Larsson spoke of an incident which he said occurred when he was 15: he stood by as three men gang raped an acquaintance of his named Lisbeth. Days later, racked with guilt for having done nothing to help her, he begged her forgiveness—which she refused to grant. The incident, he said, haunted him for years afterward and in part inspired him to create a character named Lisbeth who was also a rape survivor.[2] The veracity of this story has been questioned since Larsson’s death, after a colleague from Expo magazine reported to Rolling Stone that Larsson had told him he had heard the story secondhand and retold it as his own.[3] The murder of Catrine da Costa was also an inspiration when he wrote the book.[4]
With the exception of the fictional Hedestad,[5] the novel takes place in actual Swedish towns. The magazine Millennium in the books has characteristics similar to that of Larsson’s magazine, Expo, such as its socio-political leanings and its financial difficulties.[6]
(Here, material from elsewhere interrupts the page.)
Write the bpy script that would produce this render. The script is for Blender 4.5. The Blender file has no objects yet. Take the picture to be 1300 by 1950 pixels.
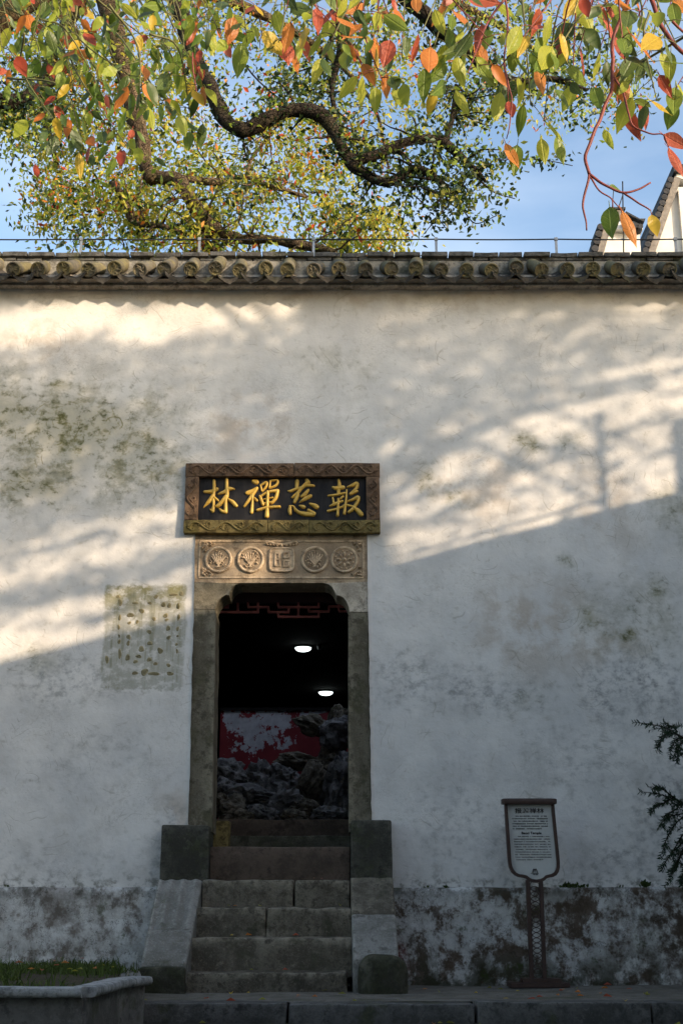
import bpy, bmesh, math, random
import numpy as np
from mathutils import Vector, Matrix, noise, Quaternion

random.seed(7)
RNG = np.random.default_rng(7)
R = math.radians
scene = bpy.context.scene

# ---------------------------------------------------------------- camera
F, TH, D, EZ = 2486.0, R(17.0), 9.2, 0.47     # focal length in photo pixels, pitch, metres to the wall, eye height
cam = bpy.data.cameras.new('camera')
cam.sensor_fit = 'HORIZONTAL'
cam.sensor_width = 36.0
cam.lens = 36.0 * F / 1300.0
cam.clip_end = 2000.0
cam_o = bpy.data.objects.new('camera', cam)
scene.collection.objects.link(cam_o)
cam_o.location = (0, -D, EZ)
cam_o.rotation_euler = (R(90) + TH, 0, 0)
scene.camera = cam_o

# ---------------------------------------------------------------- world, sun, exposure
SUN_EL, SUN_AZ = R(16.0), R(52.0)              # azimuth: to the right of straight behind the camera
S = Vector((math.sin(SUN_AZ) * math.cos(SUN_EL), -math.cos(SUN_AZ) * math.cos(SUN_EL), math.sin(SUN_EL)))
world = bpy.data.worlds.new('World')
scene.world = world
world.use_nodes = True
wn = world.node_tree
for n_ in list(wn.nodes):
    wn.nodes.remove(n_)
w_out = wn.nodes.new('ShaderNodeOutputWorld')
w_bg = wn.nodes.new('ShaderNodeBackground')
w_sky = wn.nodes.new('ShaderNodeTexSky')
w_sky.sky_type = 'NISHITA'
w_sky.sun_disc = False
w_sky.sun_elevation = SUN_EL
w_sky.sun_rotation = math.atan2(S.x, S.y)
w_sky.air_density = 1.0
w_sky.dust_density = 1.5
w_sky.ozone_density = 1.0
w_bg.inputs['Strength'].default_value = 0.15
# thin high cloud over the whole sky
w_tc = wn.nodes.new('ShaderNodeTexCoord')
w_mp = wn.nodes.new('ShaderNodeMapping')
w_mp.inputs['Scale'].default_value = (1.0, 1.0, 3.2)
w_no = wn.nodes.new('ShaderNodeTexNoise')
w_no.inputs['Scale'].default_value = 3.4
w_no.inputs['Detail'].default_value = 6.0
w_mr = wn.nodes.new('ShaderNodeMapRange')
w_mr.inputs['From Min'].default_value = 0.42
w_mr.inputs['From Max'].default_value = 0.80
w_mr.inputs['To Max'].default_value = 0.30
w_mx = wn.nodes.new('ShaderNodeMix')
w_mx.data_type = 'RGBA'
w_mx.inputs[7].default_value = (4.6, 4.8, 5.1, 1.0)
wn.links.new(w_tc.outputs['Generated'], w_mp.inputs['Vector'])
wn.links.new(w_mp.outputs[0], w_no.inputs['Vector'])
wn.links.new(w_no.outputs['Fac'], w_mr.inputs['Value'])
wn.links.new(w_mr.outputs[0], w_mx.inputs[0])
wn.links.new(w_sky.outputs[0], w_mx.inputs[6])
wn.links.new(w_mx.outputs[2], w_bg.inputs['Color'])
wn.links.new(w_bg.outputs[0], w_out.inputs['Surface'])

sun = bpy.data.lights.new('sun', 'SUN')
sun.energy = 2.8
sun.angle = R(0.5)
sun.color = (1.0, 0.80, 0.58)
sun_o = bpy.data.objects.new('sun', sun)
scene.collection.objects.link(sun_o)
sun_o.rotation_euler = (-S).to_track_quat('-Z', 'Y').to_euler()

scene.view_settings.view_transform = 'Standard'
scene.view_settings.look = 'None'
scene.view_settings.gamma = 1.0
scene.view_settings.use_curve_mapping = False
scene.view_settings.exposure = 1.22
scene.cycles.max_bounces = 4
scene.cycles.diffuse_bounces = 3
scene.cycles.use_adaptive_sampling = True
scene.cycles.adaptive_threshold = 0.02
scene.cycles.sample_clamp_indirect = 4.0

# ---------------------------------------------------------------- helpers: layout
CT, ST = math.cos(TH), math.sin(TH)
def W(px, py, y=0.0):
    """world (x, z) of a photo point lying in the vertical plane at depth y (wall face: y = 0)"""
    v = 975.0 - py
    t = (D + y) / (CT - v / F * ST)
    return ((px - 650.0) / F * t, EZ + t * (ST + v / F * CT))
def W3(px, py, y=0.0):
    x, z = W(px, py, y)
    return Vector((x, y, z))
def WX(px, py, y=0.0): return W(px, py, y)[0]
def WZ(py, y=0.0): return W(650, py, y)[1]

def link(o):
    scene.collection.objects.link(o)
    return o
def tag(o, label=None, cat=None, group=None, kind=None):
    if label: o['label'] = label
    if cat: o['category'] = cat
    if group: o['group'] = group
    if kind: o['kind'] = kind
    return o
def empty(name, loc, label=None, cat=None, group=None, kind=None):
    o = link(bpy.data.objects.new(name, None))
    o.location = loc
    o.empty_display_size = 0.1
    return tag(o, label, cat, group, kind)
def world_of(o):
    m = o.matrix_basis.copy()
    return m if o.parent is None else world_of(o.parent) @ o.matrix_parent_inverse @ m
def adopt(o, parent):
    if parent is not None:
        o.parent = parent
        o.matrix_parent_inverse = world_of(parent).inverted()
    return o
def mesh_obj(name, me, mats, parent=None, smooth=None):
    for m in (mats if isinstance(mats, (list, tuple)) else [mats]):
        me.materials.append(m)
    if smooth is not None:
        me.polygons.foreach_set('use_smooth', [True] * len(me.polygons))
        if smooth < 179:
            me.set_sharp_from_angle(angle=R(smooth))
    o = link(bpy.data.objects.new(name, me))
    return adopt(o, parent)
def from_data(name, vs, fs, mats, parent=None, smooth=None, midx=None):
    me = bpy.data.meshes.new(name)
    me.from_pydata([tuple(v) for v in vs], [], fs)
    if midx is not None:
        me.polygons.foreach_set('material_index', midx)
    me.update()
    return mesh_obj(name, me, mats, parent, smooth)
def from_bm(name, bm, mats, parent=None, smooth=None):
    bmesh.ops.recalc_face_normals(bm, faces=bm.faces[:])
    me = bpy.data.meshes.new(name)
    bm.to_mesh(me)
    bm.free()
    return mesh_obj(name, me, mats, parent, smooth)

class MB:
    """collects simple shapes into one mesh"""
    def __init__(s): s.v, s.f = [], []
    def add(s, vs, fs):
        k = len(s.v)
        s.v += [tuple(v) for v in vs]
        s.f += [tuple(i + k for i in f) for f in fs]
        return s
    def box(s, x0, x1, y0, y1, z0, z1):
        vs = [(x0,y0,z0),(x1,y0,z0),(x1,y1,z0),(x0,y1,z0),(x0,y0,z1),(x1,y0,z1),(x1,y1,z1),(x0,y1,z1)]
        return s.add(vs, [(0,3,2,1),(4,5,6,7),(0,1,5,4),(1,2,6,5),(2,3,7,6),(3,0,4,7)])
    def prism(s, pts, y0, y1):
        """polygon of (x, z) extruded from depth y0 to y1"""
        n = len(pts)
        a = sum(pts[i][0]*pts[(i+1)%n][1] - pts[(i+1)%n][0]*pts[i][1] for i in range(n))
        if a < 0: pts = pts[::-1]
        vs = [(p[0], y0, p[1]) for p in pts] + [(p[0], y1, p[1]) for p in pts]
        fs = [tuple(range(n)), tuple(range(2*n-1, n-1, -1))]
        fs += [(i, i+n, (i+1)%n+n, (i+1)%n) for i in range(n)]
        return s.add(vs, fs)
    def tube(s, pts, rad, seg=6, cap=True):
        pts = [Vector(p) for p in pts]
        n = len(pts)
        rs = rad if isinstance(rad, (list, tuple)) else [rad]*n
        vs, fs = [], []
        prev = None
        for i, p in enumerate(pts):
            t = (pts[min(i+1, n-1)] - pts[max(i-1, 0)])
            if t.length < 1e-9: t = Vector((0,0,1))
            t.normalize()
            if prev is None:
                a = t.orthogonal().normalized()
            else:
                a = prev - t * prev.dot(t)
                a = a.normalized() if a.length > 1e-6 else t.orthogonal().normalized()
            prev = a
            b = t.cross(a)
            for k in range(seg):
                q = 2*math.pi*k/seg
                vs.append(p + (a*math.cos(q) + b*math.sin(q))*rs[i])
        for i in range(n-1):
            for k in range(seg):
                k2 = (k+1) % seg
                fs.append((i*seg+k, i*seg+k2, (i+1)*seg+k2, (i+1)*seg+k))
        if cap:
            fs.append(tuple(range(seg-1, -1, -1)))
            fs.append(tuple(range((n-1)*seg, n*seg)))
        return s.add(vs, fs)
    def build(s, name, mats, parent=None, smooth=None, midx=None):
        return from_data(name, s.v, s.f, mats, parent, smooth, midx)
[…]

Both Larsson’s longtime partner Eva Gabrielsson and English translator Steven T. Murray have said that Christopher MacLehose (who works for British publisher Quercus) “needlessly prettified” the English translation; as such, Murray requested he be credited under the pseudonym “Reg Keeland”.[7] The English release also changed the title, even though Larsson specifically refused to allow the Swedish publisher to do so, and the size of Salander’s dragon tattoo; from a large piece covering her entire back, to a small shoulder tattoo.[8]
Every year for the past 36 years, Henrik Vanger receives an anonymous dried flower in a picture frame on November 1, his birthday. He has all of the frames displayed on a wall in his house. Every year, he phones his friend, a retired detective-superintendent, who shares his birthday and his age, and tells him about the latest flower. They can only wonder who sent it and why.
In December 2002, Mikael Blomkvist, publisher of the Swedish political magazine Millennium, loses a libel case involving allegations about billionaire industrialist Hans-Erik Wennerström. Blomkvist is sentenced to three months (deferred) in prison, and ordered to pay hefty damages and costs. Soon afterwards, he is invited to meet Henrik Vanger, the retired CEO of the Vanger Corporation, unaware that Vanger has checked into his personal and professional history; the investigation of Blomkvist’s circumstances has been carried out by Lisbeth Salander, a brilliant but deeply troubled researcher and computer hacker.
Vanger promises to provide Blomkvist with evidence against Wennerström in return for discovering what happened to Harriet Vanger, Henrik’s then-16-year-old niece and heir presumptive, who disappeared in 1966 during a family gathering at the Vanger estate on Hedeby Island the same day that a traffic accident on a bridge temporarily cut off the island from the mainland. Vanger has spent much of the intervening 36 years ruminating on the incident, and has concluded that she was murdered, as the lack of corpse rules out natural accidents and Harriet had (to Vanger’s knowledge) no means of escape. Blomkvist stays on the island while researching the Vanger family history and Harriet’s disappearance. He meets several members of the Vanger clan, including Harriet’s brother, Martin, current CEO of the company; Isabella, Martin and Harriet’s mother; and Cecilia, a headmistress who was Harriet’s first cousin once removed and friend, who seduces Blomkvist later in the novel.